La Francia ha affermato mercoledì che intende continuare a lavorare a stretto contatto con il primo ministro israeliano Netanyahu e le altre autorità israeliane nonostante il recente mandato di arresto della Corte penale internazionale contro il primo ministro israeliano.
Secondo il Ministero degli Esteri francese, ai sensi dello Statuto di Roma, uno Stato non può essere obbligato ad agire in contrasto con i suoi obblighi internazionali riguardo alle immunità di cui godono gli Stati che non fanno parte della Corte penale internazionale (CPI). In questo senso, la dichiarazione afferma che “Tali immunità si applicano al Primo Ministro Netanyahu e ad altri ministri competenti e dovranno essere prese in considerazione nel caso in cui la Corte penale internazionale ne richiedesse l’arresto e la consegna”. Il ministero ribadisce inoltre la storica amicizia tra Francia e Israele in quanto due democrazie impegnate a favore dello stato di diritto.

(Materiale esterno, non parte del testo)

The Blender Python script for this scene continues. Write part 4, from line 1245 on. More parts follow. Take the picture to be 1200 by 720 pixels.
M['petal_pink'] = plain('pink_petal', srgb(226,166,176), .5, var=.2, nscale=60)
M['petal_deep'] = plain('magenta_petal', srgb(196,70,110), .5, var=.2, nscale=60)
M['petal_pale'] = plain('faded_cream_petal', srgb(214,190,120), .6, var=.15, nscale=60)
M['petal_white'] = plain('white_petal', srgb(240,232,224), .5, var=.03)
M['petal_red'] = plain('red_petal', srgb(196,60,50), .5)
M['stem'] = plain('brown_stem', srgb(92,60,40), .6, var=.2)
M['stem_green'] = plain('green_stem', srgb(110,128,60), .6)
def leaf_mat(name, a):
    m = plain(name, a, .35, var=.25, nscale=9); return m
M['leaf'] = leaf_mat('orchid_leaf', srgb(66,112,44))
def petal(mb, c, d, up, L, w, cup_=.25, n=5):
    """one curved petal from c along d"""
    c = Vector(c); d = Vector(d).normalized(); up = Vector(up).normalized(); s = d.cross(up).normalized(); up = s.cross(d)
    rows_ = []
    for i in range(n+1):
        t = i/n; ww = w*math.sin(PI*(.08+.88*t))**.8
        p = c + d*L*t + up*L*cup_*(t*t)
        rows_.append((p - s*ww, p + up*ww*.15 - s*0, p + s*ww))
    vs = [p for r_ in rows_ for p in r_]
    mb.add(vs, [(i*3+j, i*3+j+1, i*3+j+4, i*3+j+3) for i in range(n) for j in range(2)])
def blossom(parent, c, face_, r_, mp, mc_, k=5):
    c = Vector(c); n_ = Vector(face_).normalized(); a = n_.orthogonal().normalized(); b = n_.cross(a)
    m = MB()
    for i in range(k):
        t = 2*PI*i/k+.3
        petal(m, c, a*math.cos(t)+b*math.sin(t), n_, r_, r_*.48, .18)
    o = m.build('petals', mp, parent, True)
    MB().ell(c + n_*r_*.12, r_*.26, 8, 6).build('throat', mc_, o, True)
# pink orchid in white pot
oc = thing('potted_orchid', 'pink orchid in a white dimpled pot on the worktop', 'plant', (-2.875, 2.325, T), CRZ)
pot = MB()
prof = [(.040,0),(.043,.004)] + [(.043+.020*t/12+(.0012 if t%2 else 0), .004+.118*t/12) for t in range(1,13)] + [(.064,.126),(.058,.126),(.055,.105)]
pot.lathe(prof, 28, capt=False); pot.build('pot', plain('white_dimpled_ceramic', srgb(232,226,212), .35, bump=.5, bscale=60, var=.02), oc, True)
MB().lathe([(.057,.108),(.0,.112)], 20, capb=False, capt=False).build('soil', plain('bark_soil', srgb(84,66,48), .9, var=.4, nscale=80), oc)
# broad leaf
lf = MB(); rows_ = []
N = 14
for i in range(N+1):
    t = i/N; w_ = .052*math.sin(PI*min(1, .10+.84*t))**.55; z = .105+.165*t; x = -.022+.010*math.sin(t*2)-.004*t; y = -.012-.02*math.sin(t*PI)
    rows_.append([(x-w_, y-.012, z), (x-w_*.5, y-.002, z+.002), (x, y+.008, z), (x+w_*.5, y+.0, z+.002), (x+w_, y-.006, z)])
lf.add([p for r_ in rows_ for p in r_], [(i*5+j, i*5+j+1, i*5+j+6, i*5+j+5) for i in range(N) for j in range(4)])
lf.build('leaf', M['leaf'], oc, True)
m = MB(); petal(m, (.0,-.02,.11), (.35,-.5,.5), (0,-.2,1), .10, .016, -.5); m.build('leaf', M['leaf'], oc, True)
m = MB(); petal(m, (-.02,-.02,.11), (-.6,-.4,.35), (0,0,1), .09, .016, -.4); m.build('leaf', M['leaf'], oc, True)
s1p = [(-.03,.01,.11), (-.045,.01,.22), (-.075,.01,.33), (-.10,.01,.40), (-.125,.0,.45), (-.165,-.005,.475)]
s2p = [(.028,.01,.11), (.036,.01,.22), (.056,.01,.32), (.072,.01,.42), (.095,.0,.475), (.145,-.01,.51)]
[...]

Israele ha respinto le accuse, definendo la Corte penale internazionale un “organismo politico parziale e discriminatorio”. Il primo ministro Netanyahu sostiene che il mandato d’arresto è stato emesso da un “procuratore capo corrotto che sta cercando di salvarsi dalle accuse di molestie sessuali”, mentre continuano le indagini esterne sulle accuse di cattiva condotta contro il procuratore capo Karim Khan. Al contrario, l’Unione Europea ha preso una posizione forte a favore della decisione della CPI. L’alto rappresentante dell’Unione per gli affari esteri e la politica di sicurezza, Josep Borrell, ha dichiarato che il mandato d’arresto è vincolante per tutti gli Stati membri. Nonostante ciò, membri dell’Unione come l’Ungheria si sono già impegnati a sfidare il mandato d’arresto.
Un’eventuale inosservanza da parte della Francia del mandato d’arresto potrebbe violare i suoi obblighi ai sensi dell’articolo 86 dello Statuto di Roma. Ciò richiede che gli Stati collaborino alle indagini e al perseguimento dei crimini. La CPI ha anche il potere, ai sensi dell’articolo 87 dello Statuto, di deferire un paese all’Assemblea degli Stati parti in caso di mancato rispetto di una richiesta di cooperazione.